JOB: Repeat the material in full. Keep every line exactly as it is.

SUPPLIED DATA:
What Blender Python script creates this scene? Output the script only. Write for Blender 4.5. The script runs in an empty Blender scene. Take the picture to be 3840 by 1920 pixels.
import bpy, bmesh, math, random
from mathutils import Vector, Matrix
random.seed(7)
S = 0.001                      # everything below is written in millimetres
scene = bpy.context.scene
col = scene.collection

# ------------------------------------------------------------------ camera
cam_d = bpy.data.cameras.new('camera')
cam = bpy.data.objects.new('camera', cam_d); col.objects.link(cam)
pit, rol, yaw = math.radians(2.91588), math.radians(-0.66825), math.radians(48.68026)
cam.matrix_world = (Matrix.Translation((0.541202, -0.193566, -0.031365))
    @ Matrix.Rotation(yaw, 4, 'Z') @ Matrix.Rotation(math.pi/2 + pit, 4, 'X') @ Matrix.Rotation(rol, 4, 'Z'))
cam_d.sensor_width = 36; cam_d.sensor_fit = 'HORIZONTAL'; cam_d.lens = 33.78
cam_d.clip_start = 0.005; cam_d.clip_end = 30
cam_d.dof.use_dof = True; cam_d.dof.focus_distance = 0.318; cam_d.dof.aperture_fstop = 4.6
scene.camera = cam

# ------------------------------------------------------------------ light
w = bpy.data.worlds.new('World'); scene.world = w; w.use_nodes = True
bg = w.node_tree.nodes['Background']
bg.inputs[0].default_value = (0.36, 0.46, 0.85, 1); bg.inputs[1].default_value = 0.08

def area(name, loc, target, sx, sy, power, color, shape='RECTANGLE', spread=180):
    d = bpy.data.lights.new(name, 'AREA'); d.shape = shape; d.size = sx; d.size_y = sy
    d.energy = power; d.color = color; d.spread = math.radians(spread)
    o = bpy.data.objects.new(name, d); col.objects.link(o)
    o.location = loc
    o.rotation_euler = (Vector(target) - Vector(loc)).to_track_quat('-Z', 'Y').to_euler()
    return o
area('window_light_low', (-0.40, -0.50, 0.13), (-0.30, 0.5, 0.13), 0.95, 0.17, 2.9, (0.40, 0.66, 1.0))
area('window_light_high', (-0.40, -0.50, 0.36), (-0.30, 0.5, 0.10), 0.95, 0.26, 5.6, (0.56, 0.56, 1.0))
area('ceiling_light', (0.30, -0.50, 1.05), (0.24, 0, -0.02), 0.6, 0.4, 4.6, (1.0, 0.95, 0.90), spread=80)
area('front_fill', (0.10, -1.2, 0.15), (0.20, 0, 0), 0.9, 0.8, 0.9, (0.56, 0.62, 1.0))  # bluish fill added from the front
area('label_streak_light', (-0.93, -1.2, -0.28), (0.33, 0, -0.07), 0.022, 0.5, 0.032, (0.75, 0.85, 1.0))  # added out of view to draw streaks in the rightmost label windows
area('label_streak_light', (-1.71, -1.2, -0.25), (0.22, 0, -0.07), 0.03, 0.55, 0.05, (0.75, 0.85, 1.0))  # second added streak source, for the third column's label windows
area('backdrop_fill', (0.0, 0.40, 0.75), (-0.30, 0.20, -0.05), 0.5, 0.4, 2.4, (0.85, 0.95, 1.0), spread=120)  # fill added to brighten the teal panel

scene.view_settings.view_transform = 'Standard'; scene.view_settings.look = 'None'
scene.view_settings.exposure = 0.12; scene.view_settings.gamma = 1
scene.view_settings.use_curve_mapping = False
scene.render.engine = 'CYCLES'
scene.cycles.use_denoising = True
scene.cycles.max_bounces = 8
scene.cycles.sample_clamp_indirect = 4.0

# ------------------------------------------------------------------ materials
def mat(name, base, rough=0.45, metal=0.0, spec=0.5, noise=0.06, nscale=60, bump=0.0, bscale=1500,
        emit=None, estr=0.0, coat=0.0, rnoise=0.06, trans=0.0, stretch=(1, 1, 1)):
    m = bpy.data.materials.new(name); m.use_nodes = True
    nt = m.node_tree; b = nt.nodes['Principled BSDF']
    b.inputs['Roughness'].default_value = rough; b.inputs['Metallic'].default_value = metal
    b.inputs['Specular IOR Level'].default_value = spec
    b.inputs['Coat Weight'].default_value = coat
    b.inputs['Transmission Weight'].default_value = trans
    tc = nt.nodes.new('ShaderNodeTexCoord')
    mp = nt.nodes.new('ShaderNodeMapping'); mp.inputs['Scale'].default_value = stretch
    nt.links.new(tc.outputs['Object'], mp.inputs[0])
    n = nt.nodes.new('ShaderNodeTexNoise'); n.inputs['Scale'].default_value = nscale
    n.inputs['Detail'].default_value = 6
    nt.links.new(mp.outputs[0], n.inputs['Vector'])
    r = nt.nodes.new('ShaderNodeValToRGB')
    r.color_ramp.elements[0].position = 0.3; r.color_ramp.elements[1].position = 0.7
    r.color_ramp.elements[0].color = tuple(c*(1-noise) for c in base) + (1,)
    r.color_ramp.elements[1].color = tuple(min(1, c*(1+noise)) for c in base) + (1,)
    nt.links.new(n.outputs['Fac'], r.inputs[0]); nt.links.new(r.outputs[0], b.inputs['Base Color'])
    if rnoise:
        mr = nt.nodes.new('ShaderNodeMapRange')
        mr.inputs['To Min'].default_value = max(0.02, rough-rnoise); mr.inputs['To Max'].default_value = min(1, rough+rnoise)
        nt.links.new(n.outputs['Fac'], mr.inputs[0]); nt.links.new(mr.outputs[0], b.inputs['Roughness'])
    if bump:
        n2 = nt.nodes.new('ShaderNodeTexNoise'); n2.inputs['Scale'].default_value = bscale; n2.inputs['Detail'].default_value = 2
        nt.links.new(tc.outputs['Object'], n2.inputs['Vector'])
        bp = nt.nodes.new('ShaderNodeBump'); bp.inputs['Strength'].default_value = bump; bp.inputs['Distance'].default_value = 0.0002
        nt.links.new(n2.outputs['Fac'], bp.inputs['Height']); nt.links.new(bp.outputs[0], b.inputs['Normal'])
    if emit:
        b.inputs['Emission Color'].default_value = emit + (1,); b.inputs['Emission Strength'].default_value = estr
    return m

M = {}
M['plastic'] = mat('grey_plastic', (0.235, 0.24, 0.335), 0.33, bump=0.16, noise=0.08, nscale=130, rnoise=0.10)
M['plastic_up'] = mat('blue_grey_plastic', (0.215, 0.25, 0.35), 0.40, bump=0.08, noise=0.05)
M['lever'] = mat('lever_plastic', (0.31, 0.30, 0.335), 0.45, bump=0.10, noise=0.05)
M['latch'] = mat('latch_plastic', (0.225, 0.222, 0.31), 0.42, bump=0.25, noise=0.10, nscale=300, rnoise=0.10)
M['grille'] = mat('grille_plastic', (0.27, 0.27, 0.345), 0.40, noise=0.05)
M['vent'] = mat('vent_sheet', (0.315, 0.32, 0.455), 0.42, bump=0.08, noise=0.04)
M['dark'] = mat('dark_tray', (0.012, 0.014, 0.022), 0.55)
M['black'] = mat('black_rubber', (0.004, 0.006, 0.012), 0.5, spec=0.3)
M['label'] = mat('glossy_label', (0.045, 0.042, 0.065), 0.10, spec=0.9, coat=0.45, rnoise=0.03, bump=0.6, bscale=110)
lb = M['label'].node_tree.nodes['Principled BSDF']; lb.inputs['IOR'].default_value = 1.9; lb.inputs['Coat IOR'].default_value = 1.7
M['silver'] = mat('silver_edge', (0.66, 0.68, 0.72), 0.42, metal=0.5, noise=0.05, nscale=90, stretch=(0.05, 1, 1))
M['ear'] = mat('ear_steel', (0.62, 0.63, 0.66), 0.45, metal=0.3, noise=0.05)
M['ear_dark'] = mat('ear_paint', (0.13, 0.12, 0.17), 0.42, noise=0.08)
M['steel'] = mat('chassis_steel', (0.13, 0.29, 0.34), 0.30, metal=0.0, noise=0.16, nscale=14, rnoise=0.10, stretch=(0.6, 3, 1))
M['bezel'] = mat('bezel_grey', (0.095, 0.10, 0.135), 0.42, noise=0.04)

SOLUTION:
What Blender Python script creates this scene? Output the script only. Write for Blender 4.5. The script runs in an empty Blender scene. Take the picture to be 3840 by 1920 pixels.
import bpy, bmesh, math, random
from mathutils import Vector, Matrix
random.seed(7)
S = 0.001                      # everything below is written in millimetres
scene = bpy.context.scene
col = scene.collection

# ------------------------------------------------------------------ camera
cam_d = bpy.data.cameras.new('camera')
cam = bpy.data.objects.new('camera', cam_d); col.objects.link(cam)
pit, rol, yaw = math.radians(2.91588), math.radians(-0.66825), math.radians(48.68026)
cam.matrix_world = (Matrix.Translation((0.541202, -0.193566, -0.031365))
    @ Matrix.Rotation(yaw, 4, 'Z') @ Matrix.Rotation(math.pi/2 + pit, 4, 'X') @ Matrix.Rotation(rol, 4, 'Z'))
cam_d.sensor_width = 36; cam_d.sensor_fit = 'HORIZONTAL'; cam_d.lens = 33.78
cam_d.clip_start = 0.005; cam_d.clip_end = 30
cam_d.dof.use_dof = True; cam_d.dof.focus_distance = 0.318; cam_d.dof.aperture_fstop = 4.6
scene.camera = cam

# ------------------------------------------------------------------ light
w = bpy.data.worlds.new('World'); scene.world = w; w.use_nodes = True
bg = w.node_tree.nodes['Background']
bg.inputs[0].default_value = (0.36, 0.46, 0.85, 1); bg.inputs[1].default_value = 0.08

def area(name, loc, target, sx, sy, power, color, shape='RECTANGLE', spread=180):
    d = bpy.data.lights.new(name, 'AREA'); d.shape = shape; d.size = sx; d.size_y = sy
    d.energy = power; d.color = color; d.spread = math.radians(spread)
    o = bpy.data.objects.new(name, d); col.objects.link(o)
    o.location = loc
    o.rotation_euler = (Vector(target) - Vector(loc)).to_track_quat('-Z', 'Y').to_euler()
    return o
area('window_light_low', (-0.40, -0.50, 0.13), (-0.30, 0.5, 0.13), 0.95, 0.17, 2.9, (0.40, 0.66, 1.0))
area('window_light_high', (-0.40, -0.50, 0.36), (-0.30, 0.5, 0.10), 0.95, 0.26, 5.6, (0.56, 0.56, 1.0))
area('ceiling_light', (0.30, -0.50, 1.05), (0.24, 0, -0.02), 0.6, 0.4, 4.6, (1.0, 0.95, 0.90), spread=80)
area('front_fill', (0.10, -1.2, 0.15), (0.20, 0, 0), 0.9, 0.8, 0.9, (0.56, 0.62, 1.0))  # bluish fill added from the front
area('label_streak_light', (-0.93, -1.2, -0.28), (0.33, 0, -0.07), 0.022, 0.5, 0.032, (0.75, 0.85, 1.0))  # added out of view to draw streaks in the rightmost label windows
area('label_streak_light', (-1.71, -1.2, -0.25), (0.22, 0, -0.07), 0.03, 0.55, 0.05, (0.75, 0.85, 1.0))  # second added streak source, for the third column's label windows
area('backdrop_fill', (0.0, 0.40, 0.75), (-0.30, 0.20, -0.05), 0.5, 0.4, 2.4, (0.85, 0.95, 1.0), spread=120)  # fill added to brighten the teal panel

scene.view_settings.view_transform = 'Standard'; scene.view_settings.look = 'None'
scene.view_settings.exposure = 0.12; scene.view_settings.gamma = 1
scene.view_settings.use_curve_mapping = False
scene.render.engine = 'CYCLES'
scene.cycles.use_denoising = True
scene.cycles.max_bounces = 8
scene.cycles.sample_clamp_indirect = 4.0

# ------------------------------------------------------------------ materials
def mat(name, base, rough=0.45, metal=0.0, spec=0.5, noise=0.06, nscale=60, bump=0.0, bscale=1500,
        emit=None, estr=0.0, coat=0.0, rnoise=0.06, trans=0.0, stretch=(1, 1, 1)):
    m = bpy.data.materials.new(name); m.use_nodes = True
    nt = m.node_tree; b = nt.nodes['Principled BSDF']
    b.inputs['Roughness'].default_value = rough; b.inputs['Metallic'].default_value = metal
    b.inputs['Specular IOR Level'].default_value = spec
    b.inputs['Coat Weight'].default_value = coat
    b.inputs['Transmission Weight'].default_value = trans
    tc = nt.nodes.new('ShaderNodeTexCoord')
    mp = nt.nodes.new('ShaderNodeMapping'); mp.inputs['Scale'].default_value = stretch
    nt.links.new(tc.outputs['Object'], mp.inputs[0])
    n = nt.nodes.new('ShaderNodeTexNoise'); n.inputs['Scale'].default_value = nscale
    n.inputs['Detail'].default_value = 6
    nt.links.new(mp.outputs[0], n.inputs['Vector'])
    r = nt.nodes.new('ShaderNodeValToRGB')
    r.color_ramp.elements[0].position = 0.3; r.color_ramp.elements[1].position = 0.7
    r.color_ramp.elements[0].color = tuple(c*(1-noise) for c in base) + (1,)
    r.color_ramp.elements[1].color = tuple(min(1, c*(1+noise)) for c in base) + (1,)
    nt.links.new(n.outputs['Fac'], r.inputs[0]); nt.links.new(r.outputs[0], b.inputs['Base Color'])
    if rnoise:
        mr = nt.nodes.new('ShaderNodeMapRange')
        mr.inputs['To Min'].default_value = max(0.02, rough-rnoise); mr.inputs['To Max'].default_value = min(1, rough+rnoise)
        nt.links.new(n.outputs['Fac'], mr.inputs[0]); nt.links.new(mr.outputs[0], b.inputs['Roughness'])
    if bump:
        n2 = nt.nodes.new('ShaderNodeTexNoise'); n2.inputs['Scale'].default_value = bscale; n2.inputs['Detail'].default_value = 2
        nt.links.new(tc.outputs['Object'], n2.inputs['Vector'])
        bp = nt.nodes.new('ShaderNodeBump'); bp.inputs['Strength'].default_value = bump; bp.inputs['Distance'].default_value = 0.0002
        nt.links.new(n2.outputs['Fac'], bp.inputs['Height']); nt.links.new(bp.outputs[0], b.inputs['Normal'])
    if emit:
        b.inputs['Emission Color'].default_value = emit + (1,); b.inputs['Emission Strength'].default_value = estr
    return m

M = {}
M['plastic'] = mat('grey_plastic', (0.235, 0.24, 0.335), 0.33, bump=0.16, noise=0.08, nscale=130, rnoise=0.10)
M['plastic_up'] = mat('blue_grey_plastic', (0.215, 0.25, 0.35), 0.40, bump=0.08, noise=0.05)
M['lever'] = mat('lever_plastic', (0.31, 0.30, 0.335), 0.45, bump=0.10, noise=0.05)
M['latch'] = mat('latch_plastic', (0.225, 0.222, 0.31), 0.42, bump=0.25, noise=0.10, nscale=300, rnoise=0.10)
M['grille'] = mat('grille_plastic', (0.27, 0.27, 0.345), 0.40, noise=0.05)
M['vent'] = mat('vent_sheet', (0.315, 0.32, 0.455), 0.42, bump=0.08, noise=0.04)
M['dark'] = mat('dark_tray', (0.012, 0.014, 0.022), 0.55)
M['black'] = mat('black_rubber', (0.004, 0.006, 0.012), 0.5, spec=0.3)
M['label'] = mat('glossy_label', (0.045, 0.042, 0.065), 0.10, spec=0.9, coat=0.45, rnoise=0.03, bump=0.6, bscale=110)
lb = M['label'].node_tree.nodes['Principled BSDF']; lb.inputs['IOR'].default_value = 1.9; lb.inputs['Coat IOR'].default_value = 1.7
M['silver'] = mat('silver_edge', (0.66, 0.68, 0.72), 0.42, metal=0.5, noise=0.05, nscale=90, stretch=(0.05, 1, 1))
M['ear'] = mat('ear_steel', (0.62, 0.63, 0.66), 0.45, metal=0.3, noise=0.05)
M['ear_dark'] = mat('ear_paint', (0.13, 0.12, 0.17), 0.42, noise=0.08)
M['steel'] = mat('chassis_steel', (0.13, 0.29, 0.34), 0.30, metal=0.0, noise=0.16, nscale=14, rnoise=0.10, stretch=(0.6, 3, 1))
M['bezel'] = mat('bezel_grey', (0.095, 0.10, 0.135), 0.42, noise=0.04)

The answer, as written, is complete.